Pictures stay out of the copy. Please reproduce only the lines between the one holding "Write the bpy" and the one holding "R = math.radians", inclusive.
═════ Records shown
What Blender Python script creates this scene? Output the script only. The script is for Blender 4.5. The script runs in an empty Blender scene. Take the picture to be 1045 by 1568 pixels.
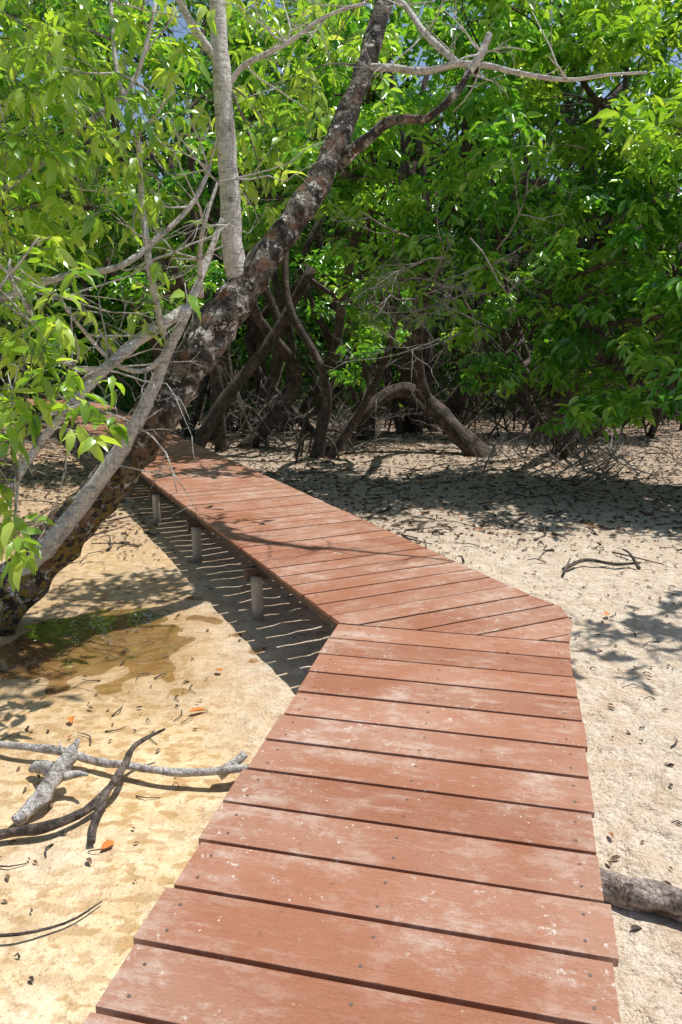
import bpy, math, random
import numpy as np
from mathutils import Vector, noise
rng = np.random.default_rng(7); random.seed(7)
scene = bpy.context.scene
col = scene.collection

# ------------------------------------------------------------------ helpers
def link(o, parent=None):
    col.objects.link(o)
    if parent: o.parent = parent
    return o
def empty(name):
    e = bpy.data.objects.new(name, None); e.empty_display_size = .2
    return link(e)
class NT:
    def __init__(s, name):
        s.m = bpy.data.materials.new(name); s.m.use_nodes = True
        s.nt = s.m.node_tree; s.b = s.nt.nodes['Principled BSDF']; s.out = s.nt.nodes['Material Output']
    def n(s, t, ins=None, **props):
        nd = s.nt.nodes.new(t)
        for k, v in props.items(): setattr(nd, k, v)
        for k, v in (ins or {}).items(): s.set(nd.inputs[k], v)
        return nd
    def set(s, sock, v):
        if isinstance(v, bpy.types.NodeSocket): s.nt.links.new(v, sock)
        else: sock.default_value = v
    def noise(s, vec, scale, detail=4, rough=.55):
        return s.n('ShaderNodeTexNoise', {'Vector': vec, 'Scale': scale, 'Detail': detail, 'Roughness': rough}).outputs['Fac']
    def mr(s, v, a, b, c=0., d=1.):
        return s.n('ShaderNodeMapRange', {0: v, 1: a, 2: b, 3: c, 4: d}).outputs[0]
    def mix(s, f, a, b, mode='MIX'):
        nd = s.n('ShaderNodeMix', data_type='RGBA', blend_type=mode)
        s.set(nd.inputs[0], f); s.set(nd.inputs[6], a); s.set(nd.inputs[7], b)
        return nd.outputs[2]
    def math(s, op, a, b=0.):
        return s.n('ShaderNodeMath', {0: a, 1: b}, operation=op).outputs[0]
    def map(s, vec, sc):
        return s.n('ShaderNodeMapping', {'Vector': vec, 'Scale': sc}).outputs[0]
    def bump(s, h, dist, strength=1.):
        return s.n('ShaderNodeBump', {'Height': h, 'Distance': dist, 'Strength': strength}).outputs[0]
def C(r, g, b): return (r, g, b, 1)

# ------------------------------------------------------------------ materials
def make_leaf(name, dark, mid, light, trans=.42):
    t = NT(name)
    a = t.n('ShaderNodeAttribute', attribute_name='tint').outputs['Fac']
    r = t.n('ShaderNodeValToRGB', {0: a}); e = r.color_ramp.elements
    e[0].position = 0; e[0].color = dark; e[1].position = 1; e[1].color = light
    x = e.new(.5); x.color = mid
    c = r.outputs[0]
    df = t.n('ShaderNodeBsdfDiffuse', {'Color': c}); gl = t.n('ShaderNodeBsdfGlossy', {'Color': C(.9,.95,.85), 'Roughness': .27})
    d2 = t.n('ShaderNodeMixShader', {0: .12, 1: df.outputs[0], 2: gl.outputs[0]})
    tc = t.mix(1., c, C(1.7, 1.5, .5), 'MULTIPLY')
    tr = t.n('ShaderNodeBsdfTranslucent', {'Color': tc})
    mx = t.n('ShaderNodeMixShader', {0: trans, 1: d2.outputs[0], 2: tr.outputs[0]})
    t.nt.links.new(mx.outputs[0], t.out.inputs[0]); t.nt.nodes.remove(t.b)
    return t.m
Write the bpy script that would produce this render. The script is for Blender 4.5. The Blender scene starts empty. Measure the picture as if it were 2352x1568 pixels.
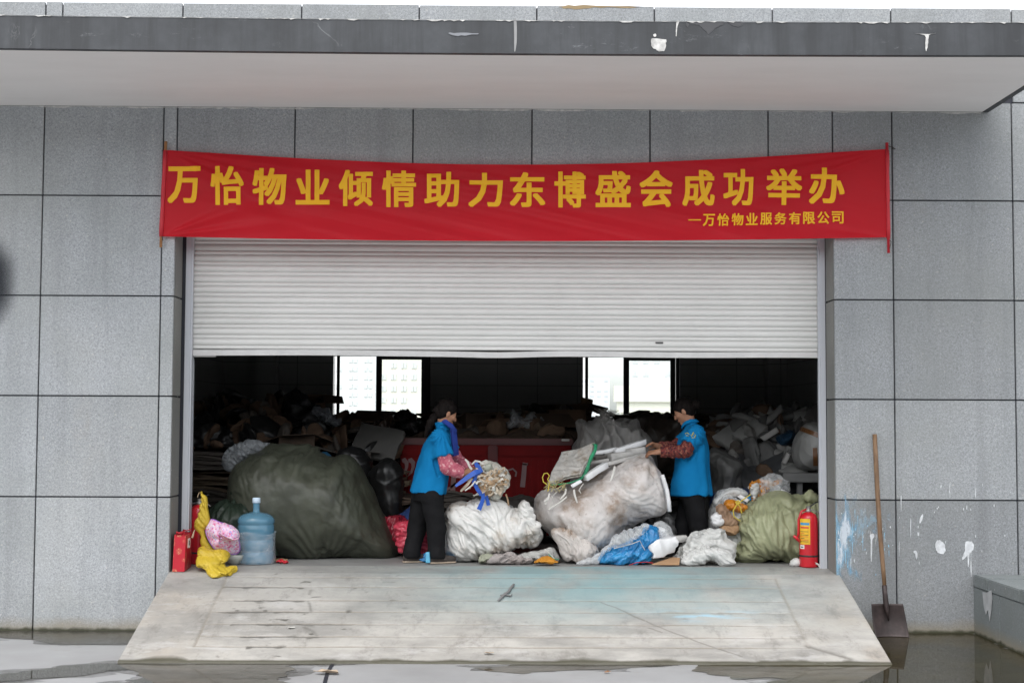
import bpy, bmesh, math, random
import numpy as np
from mathutils import Vector, Matrix

sc = bpy.context.scene
col = sc.collection
R = math.radians

# ------------------------------------------------------------------ camera, sky, sun, exposure
FPX, CX, CY = 3250.0, 1176.0, 784.0          # focal length and centre in 2352-wide photo units
CAM = Vector((0.0, -12.04, 1.77))
YAW, PITCH, ROLL = 0.0102, 0.0566, 0.0045
fwd = Vector((math.sin(YAW) * math.cos(PITCH), math.cos(YAW) * math.cos(PITCH), math.sin(PITCH)))
rgt0 = Vector((math.cos(YAW), -math.sin(YAW), 0))
up0 = rgt0.cross(fwd)
rgt = (rgt0 + up0 * ROLL).normalized()
upv = rgt.cross(fwd)
cam = bpy.data.objects.new('camera', bpy.data.cameras.new('camera'))
col.objects.link(cam)
cam.matrix_world = Matrix((
    (rgt.x, upv.x, -fwd.x, CAM.x), (rgt.y, upv.y, -fwd.y, CAM.y),
    (rgt.z, upv.z, -fwd.z, CAM.z), (0, 0, 0, 1)))
cam.data.sensor_width = 36.0
cam.data.lens = 36.0 * FPX / 2352.0
cam.data.clip_end = 3000
cam.data.clip_start = 0.1
sc.camera = cam

SUN_ELEV, SUN_AZ = R(58), R(200)             # azimuth clockwise from +Y: behind the camera, slightly to its left
world = bpy.data.worlds.new("World")
sc.world = world
world.use_nodes = True
wn = world.node_tree
wn.nodes.clear()
sky = wn.nodes.new('ShaderNodeTexSky')
sky.sky_type = 'NISHITA'
sky.sun_disc = False
sky.sun_elevation = SUN_ELEV
sky.sun_rotation = SUN_AZ
sky.air_density = 1.0
sky.dust_density = 2.0
sky.ozone_density = 1.0
hsv = wn.nodes.new('ShaderNodeHueSaturation')
hsv.inputs['Saturation'].default_value = 0.16    # a closed cloud layer
bg = wn.nodes.new('ShaderNodeBackground')
bg.inputs['Strength'].default_value = 0.15
wo = wn.nodes.new('ShaderNodeOutputWorld')
wn.links.new(sky.outputs[0], hsv.inputs['Color'])
wn.links.new(hsv.outputs[0], bg.inputs['Color'])
wn.links.new(bg.outputs[0], wo.inputs['Surface'])

sun = bpy.data.objects.new('sun', bpy.data.lights.new('sun', 'SUN'))
col.objects.link(sun)
sun.data.energy = 0.5
sun.data.angle = R(40)
sun.data.color = (1.0, 0.97, 0.92)
sdir = Vector((math.sin(SUN_AZ) * math.cos(SUN_ELEV), math.cos(SUN_AZ) * math.cos(SUN_ELEV), math.sin(SUN_ELEV)))
sun.rotation_euler = (-sdir).to_track_quat('-Z', 'Y').to_euler()
sun.location = (0, -8, 12)

sc.view_settings.view_transform = 'Standard'
sc.view_settings.look = 'None'
sc.view_settings.exposure = 1.33
sc.view_settings.gamma = 1.0
sc.render.engine = 'CYCLES'
sc.cycles.use_denoising = True
sc.cycles.max_bounces = 8
sc.cycles.transparent_max_bounces = 16

# ------------------------------------------------------------------ helpers
def ray(x, y):
    return fwd * FPX + rgt * (x - CX) - upv * (y - CY)

def at(x, y, Y=0.0):
    """point of the vertical plane at depth Y seen at photo position x, y"""
    d = ray(x, y)
    return CAM + d * ((Y - CAM.y) / d.y)

def atz(x, y, Z=0.0):
    d = ray(x, y)
    return CAM + d * ((Z - CAM.z) / d.z)

FLOOR = 0.515

def tag(o, label=None, cat=None, group=None, kind=None):
    if label: o['label'] = label
    if cat: o['category'] = cat
    if group: o['group'] = group
    if kind: o['kind'] = kind
    return o

def empty(name, loc, rot=(0, 0, 0)):
    o = bpy.data.objects.new(name, None)
    o.empty_display_size = 0.1
    o.location = loc
    o.rotation_euler = rot
    col.objects.link(o)
    return o

def put(name, verts, faces, mat=None, parent=None, smooth=False, attrs=None, mats=None, fmat=None):
    """one mesh object; verts in world space, converted to the parent's space"""
    me = bpy.data.meshes.new(name)
    v = np.asarray(verts, dtype=np.float64).reshape(-1, 3)
    if parent is not None:
        bpy.context.view_layer.update()
        inv = np.array(parent.matrix_world.inverted())
        v = v @ inv[:3, :3].T + inv[:3, 3]
    if isinstance(faces, np.ndarray):
        nf, k = faces.shape
        me.vertices.add(len(v)); me.vertices.foreach_set('co', v.ravel())
        me.loops.add(nf * k); me.loops.foreach_set('vertex_index', faces.ravel().astype(np.int32))
        me.polygons.add(nf)
        me.polygons.foreach_set('loop_start', (np.arange(nf) * k).astype(np.int32))
        me.polygons.foreach_set('loop_total', np.full(nf, k, dtype=np.int32))
        me.update(calc_edges=True)
    else:
        me.from_pydata(v.tolist(), [], [list(f) for f in faces])
        me.update()
    if smooth:
        me.polygons.foreach_set('use_smooth', [True] * len(me.polygons))
    if attrs:
        for k, a in attrs.items():
            at_ = me.attributes.new(k, 'FLOAT', 'POINT')
            at_.data.foreach_set('value', np.asarray(a, dtype=np.float32))
    for m in (mats or ([mat] if mat else [])):
        me.materials.append(m)
    if fmat is not None:
        me.polygons.foreach_set('material_index', np.asarray(fmat, dtype=np.int32))
    me.validate()
    o = bpy.data.objects.new(name, me)
    col.objects.link(o)
    if parent is not None: o.parent = parent
    return o

def recentre(o, p):
    """move a mesh object's origin to p"""
    p = Vector(p)
    o.data.transform(Matrix.Translation(-p))
    o.location = p
    return o

class MB:
    """collects shapes into one mesh"""
    def __init__(s): s.v = []; s.f = []
    def add(s, v, f):
        n = len(s.v); s.v += [tuple(p) for p in v]; s.f += [tuple(i + n for i in q) for q in f]
        return s
    def box(s, lo, hi, M=None):
        x0, y0, z0 = lo; x1, y1, z1 = hi
        v = [(x0,y0,z0),(x1,y0,z0),(x1,y1,z0),(x0,y1,z0),(x0,y0,z1),(x1,y0,z1),(x1,y1,z1),(x0,y1,z1)]
        if M is not None: v = [M @ Vector(p) for p in v]
        return s.add(v, [(0,3,2,1),(4,5,6,7),(0,1,5,4),(1,2,6,5),(2,3,7,6),(3,0,4,7)])
    def bbox(s, lo, hi, b=0.01, M=None):
        """box with chamfered edges"""
        bm = bmesh.new()
        bmesh.ops.create_cube(bm, size=1)
        for q in bm.verts:
            q.co = Vector([lo[i] + (hi[i] - lo[i]) * (q.co[i] + .5) for i in range(3)])
        bmesh.ops.bevel(bm, geom=bm.edges[:], offset=b, segments=2, affect='EDGES')
        if M is not None: bm.transform(M)
        bm.verts.index_update()
        s.add([q.co.copy() for q in bm.verts], [[q.index for q in f.verts] for f in bm.faces])
        bm.free()
        return s
    def tube(s, pts, r, n=8, caps=True, flat=None):
        """tube along pts; r number or list; flat=(a,b) elliptical"""
        pts = [Vector(p) for p in pts]
        k = len(pts)
        rr = r if isinstance(r, (list, tuple, np.ndarray)) else [r] * k
        base = len(s.v)
        up = Vector((0, 0, 1))
        t0 = (pts[1] - pts[0]).normalized()
        if abs(t0.dot(up)) > .9: up = Vector((0, 1, 0))
        side = t0.cross(up).normalized()
        for i in range(k):
            t = (pts[min(i + 1, k - 1)] - pts[max(i - 1, 0)]).normalized()
            side = (side - t * side.dot(t)).normalized()
            nrm = t.cross(side)
            for j in range(n):
                a = 2 * math.pi * j / n
                ca, sa = math.cos(a), math.sin(a)
                if flat: ca *= flat[0]; sa *= flat[1]
                s.v.append(tuple(pts[i] + (side * ca + nrm * sa) * rr[i]))
        for i in range(k - 1):
            for j in range(n):
                a = base + i * n + j; b = base + i * n + (j + 1) % n
                s.f.append((a, b, b + n, a + n))
        if caps:
            s.f.append(tuple(base + j for j in range(n))[::-1])
            s.f.append(tuple(base + (k - 1) * n + j for j in range(n)))
        return s
    def lathe(s, prof, c, n=32, axis='Z'):
        base = len(s.v); k = len(prof)
        for r_, z in prof:
            for j in range(n):
                a = 2 * math.pi * j / n
                s.v.append((c[0] + r_ * math.cos(a), c[1] + r_ * math.sin(a), c[2] + z))
        for i in range(k - 1):
            for j in range(n):
                a = base + i * n + j; b = base + i * n + (j + 1) % n
                s.f.append((a, b, b + n, a + n))
        return s
    def poly(s, pts, thick):
        """flat outline pts (world) extruded by vector thick"""
        pts = [Vector(p) for p in pts]; n = len(pts); t = Vector(thick)
        base = len(s.v)
        s.v += [tuple(p) for p in pts] + [tuple(p + t) for p in pts]
        s.f.append(tuple(base + i for i in range(n))[::-1])
        s.f.append(tuple(base + n + i for i in range(n)))
        for i in range(n):
            j = (i + 1) % n
            s.f.append((base + i, base + j, base + n + j, base + n + i))
        return s
    def build(s, name, mat=None, parent=None, smooth=False, bevel=0):
        o = put(name, s.v, s.f, mat, parent, smooth)
        if bevel:
            m = o.modifiers.new('bevel', 'BEVEL'); m.width = bevel; m.segments = 2; m.limit_method = 'ANGLE'
        return o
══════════
Reply:
Write the bpy script that would produce this render. The script is for Blender 4.5. The Blender scene starts empty. Measure the picture as if it were 2352x1568 pixels.
import bpy, bmesh, math, random
import numpy as np
from mathutils import Vector, Matrix

sc = bpy.context.scene
col = sc.collection
R = math.radians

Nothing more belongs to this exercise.